29年の時を経て――ギネスの“温故知新”な自信作!

長い歴史を誇る有名ブランドには往々にして“名作”と呼ばれる広告があります。国内ではサントリーや伊勢丹、JR東日本、世界ではAppleやマクドナルド、フォードといった企業がよく参照されるでしょう。

アイルランド発祥のビールブランド・ギネスもそんなリストに名を連ねるブランドで、1995年に公開されたCM「Dancing Man」は欧米圏の広告業界では今なお名作として語り継がれています。そんなギネスが発売したNitrosurgeというギネス専用泡立て機のCMは、まさにその「Dancing Man」をセルフオマージュした内容でした。

動画自体はシンプルなストップモーションアニメで、ギネスが入ったグラスの周りをNitrosurgeが楽しそうにダンスする様子が描かれています。

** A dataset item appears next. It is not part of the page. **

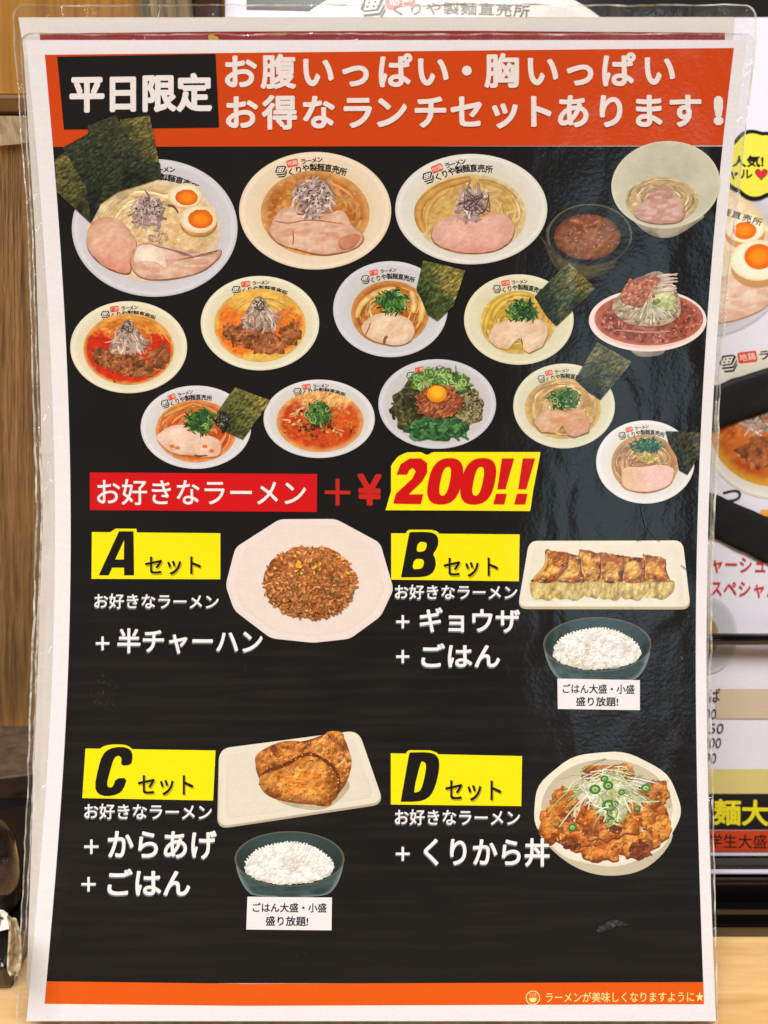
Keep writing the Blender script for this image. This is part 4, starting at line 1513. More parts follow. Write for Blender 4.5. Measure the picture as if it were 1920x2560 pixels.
def soup11(k):
    base = soup_col((200, 80, 24), (182, 56, 16), (224, 172, 98), 26, 14, (222, 120, 50))

    def fn(x, y, R, T):
        o = base(x, y, R, T)
        m_ = 1.2 - np.hypot((x - 806) / 100, (y - 990) / 30) * 0.6
        m_ = sm(0.5, 0.85, m_ + 0.9 * (fbm(x, y, 18, 4, 4) - 0.5))
        c_ = mix(lin((222, 160, 84)), lin((234, 190, 122)), fbm(x, y, 10, 6)) * relief(x, y, 9, 3, 2.5)[0][:, None]
        return mix(o, c_, m_ * 0.9)
    k.ell(800, 1054, 109, 76, fn, 2.6)
    k.clip = (800, 1054, 108, 75)
    for _ in range(34):
        t = rnd.uniform(0, 6.28)
        x, y = 800 + 80 * math.cos(t) * rnd.uniform(0.5, 1), 1050 + 56 * math.sin(t) * rnd.uniform(0.4, 1)
        k.strand([(x, y), (x + rnd.uniform(-16, 16), y + rnd.uniform(-8, 8)), (x + rnd.uniform(-26, 26), y + rnd.uniform(-10, 10))], rnd.uniform(3, 8), rnd.choice([(226, 166, 92), (214, 120, 50), (232, 184, 120), (216, 100, 40)]))
    for _ in range(50):
        t, r_ = rnd.uniform(0, 6.28), math.sqrt(rnd.random())
        k.grain(800 + 96 * r_ * math.cos(t), 1062 + 56 * r_ * math.sin(t), rnd.uniform(2, 5), 2.4, rnd.uniform(0, 3), rnd.choice([(120, 40, 16), (232, 150, 70)]))


part('soup', b, soup11)
part('meat', b, lambda k: [k.grain(796 + rnd.gauss(0, 24), 1062 + rnd.gauss(0, 12), rnd.uniform(4, 9), rnd.uniform(3, 6), rnd.uniform(0, 3), rnd.choice([(120, 66, 32), (86, 44, 24), (150, 90, 48), (64, 36, 22)])) for _ in range(110)])
part('scallion_topping', b, lambda k: (clump(k, 799, 1032, 30, 28, GREENS, 60, 3.4, 26, (58, 92, 42)), rings(k, 799, 1032, 26, 24, 26, GREENS, 6, 14)))

# 12
q = C(.3858, 920, 880)
b = ramen('soupless noodle photo with egg yolk, minced meat and rings of greens', 1093, 1010, 147, 112, (200, 201, 207), (0, (0.0, 0.05)), 0.82)
part('bed_of_greens', b, lambda k: k.ell(1093, 1016, 112, 84, crumb_col((70, 76, 38), (96, 104, 54), (34, 40, 22), 11, 14), 3, 0, 0.10, 8))
part('seaweed', b, lambda k: (k.ell(1024, 1018, 44, 44, crumb_col((62, 62, 32), (88, 86, 46), (28, 30, 20), 12, 5), 2.6, 0, 0.3, 4),
     clump(k, 1020, 1020, 42, 42, [(66, 64, 34), (46, 48, 26), (96, 92, 50), (34, 38, 24)], 60, 6, 18)))
part('fish_powder', b, lambda k: (k.ell(1166, 1020, 42, 42, crumb_col((122, 112, 70), (150, 140, 94), (66, 62, 38), 8, 6), 2.6, 0, 0.3, 5),
     clump(k, 1168, 1022, 40, 40, [(138, 128, 82), (100, 94, 58), (176, 164, 120), (66, 62, 38)], 110, 3, 14)))
part('chives', b, lambda k: (k.ell(1092, 1074, 74, 28, crumb_col((40, 86, 44), (54, 108, 58), (20, 48, 28), 10, 5), 3, 0, 0.2, 6),
     [k.strand([(x, y), (x + math.cos(a) * L_, y + math.sin(a) * L_)], rnd.uniform(5, 8), rnd.choice([(44, 100, 50), (62, 124, 66), (32, 74, 40), (92, 146, 76)]), taper=0.9, k=0)
      for x, y, a, L_ in [(1092 + rnd.uniform(-70, 66) , 1074 + rnd.uniform(-22, 20), rnd.uniform(-0.8, 0.8), rnd.uniform(8, 20)) for _ in range(90)]]))
part('scallion_topping', b, lambda k: (k.ell(1098, 957, 74, 32, crumb_col((84, 124, 50), (112, 150, 70), (44, 78, 34), 10, 8), 3, 0, 0.25, 7),
     rings(k, 1098, 952, 70, 28, 80, [(120, 160, 72), (150, 184, 100), (88, 134, 54), (60, 106, 46), (174, 196, 124)], 5, 11, 3.2), k.strand([(1139, 912), (1140, 934), (1143, 948)], 2, (60, 100, 50))))
part('meat', b, lambda k: (k.ell(1098, 1004, 58, 42, crumb_col((150, 80, 44), (176, 100, 60), (92, 44, 24), 9, 5), 2.6, 0, 0.2, 8),
     [k.grain(1098 + 58 * r_ * math.cos(t), 1004 + 42 * r_ * math.sin(t), rnd.uniform(5, 10), rnd.uniform(4, 7), rnd.uniform(0, 3), rnd.choice([(158, 86, 48), (184, 108, 66), (124, 62, 34), (140, 74, 40)])) for r_, t in [(math.sqrt(rnd.random()), rnd.uniform(0, 6.28)) for _ in range(130)]]))
part('egg_yolk', b, lambda k: k.ell(1092, 985, 25, 21, lambda x, y, R, T: mix(lin((246, 184, 40)), lin((222, 138, 10)), sm(0.3, 1, R + 0.3 * (y - 985) / 21)), 2.4))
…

一見しただけではその意図は伝わらないものの、海外広告に詳しい方であれば構図から音楽、テンポ感にいたるまで「Dancing Man」を参照していることがわかります。同社にとってはイノベーションとも呼べるビールの周辺機器を発売するにあたり、あえて斬新な表現を追求するのではなく過去の名作をセルフオマージュしたのです。

メーカー主語のコミュニケーションはユーザー受けが悪いという風潮もある昨今の広告業界において、セルフオマージュもそれに当てはまりますが、先人の知見が詰まった事例を参考に新しい表現を探るのはやはり有効かもしれません。